In practice that might mean that in order to do a trade deal with, for (particular) example, India the UK agrees to relaxations of immigration controls. And whilst Brexiters’ political correctness means ‘we’re not allowed to say’ that the leave vote had anything to do with immigration – apparently, it was all based on a close reading of Edmund Burke’s theory of sovereignty -  it’s perhaps not immediately clear that this would find favour with those protestors or others with similar viewpoints. Indeed, it may not be too long before we hear what would be the final irony of them saying that immigration ‘used to be alright’ in the good old days of EU membership but now ‘it’s gone too far’.

We didn’t know what we were voting for

But, to coin a phrase, they will just have to ‘get over it’ (£). Untrammelled by anything as inconvenient as a plan, or even a definition, Brexit can now mean whatever this government of all the talentless decides it to mean.

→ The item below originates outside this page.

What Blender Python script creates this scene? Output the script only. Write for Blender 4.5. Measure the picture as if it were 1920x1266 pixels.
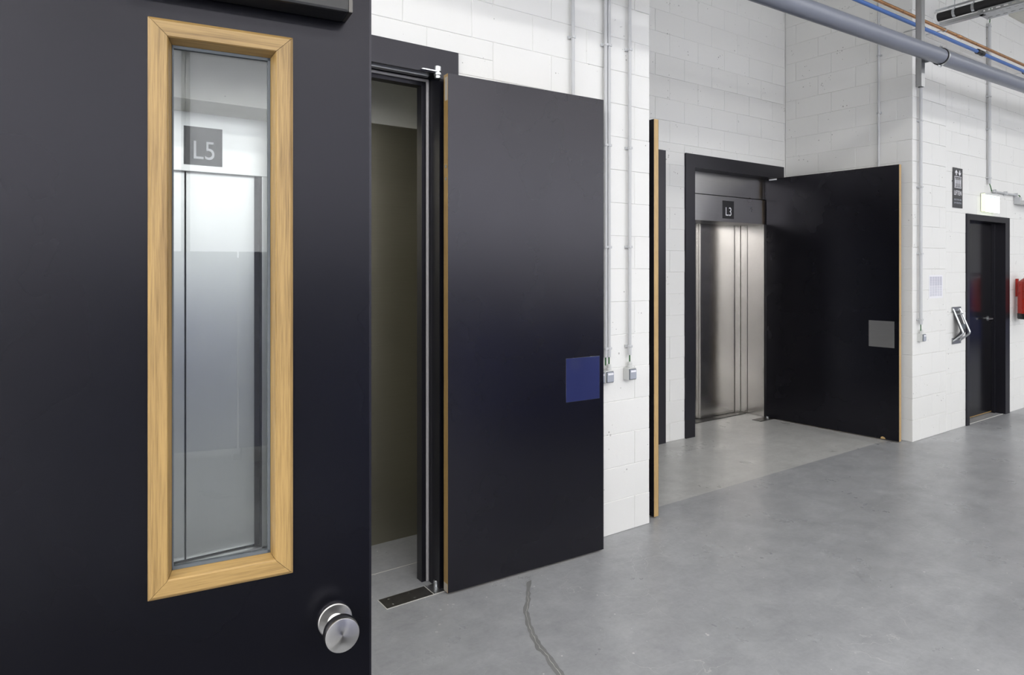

The very first thing I wrote about Brexit was an article in The Conversation, in October 2015, before a date for the referendum had even been set, laying out the main variants of what Brexit could mean (see also the follow up piece warning of the complexity and uncertainty of post-Brexit trade deals). There are parts of it I would change today but its conclusion was depressingly prescient:

“We must be absolutely clear which of the different Brexit scenarios is envisaged, and not to confuse or conflate them. If not, and the vote is to exit, it will be no good saying afterwards that ‘we didn’t understand what we were voting for’, the repeated complaint made by Eurosceptics about the 1975 Referendum. By then it will be too late”.

Well, here we are, and so it is.

If readers detect a certain weary despair in this post, then they are not entirely wrong.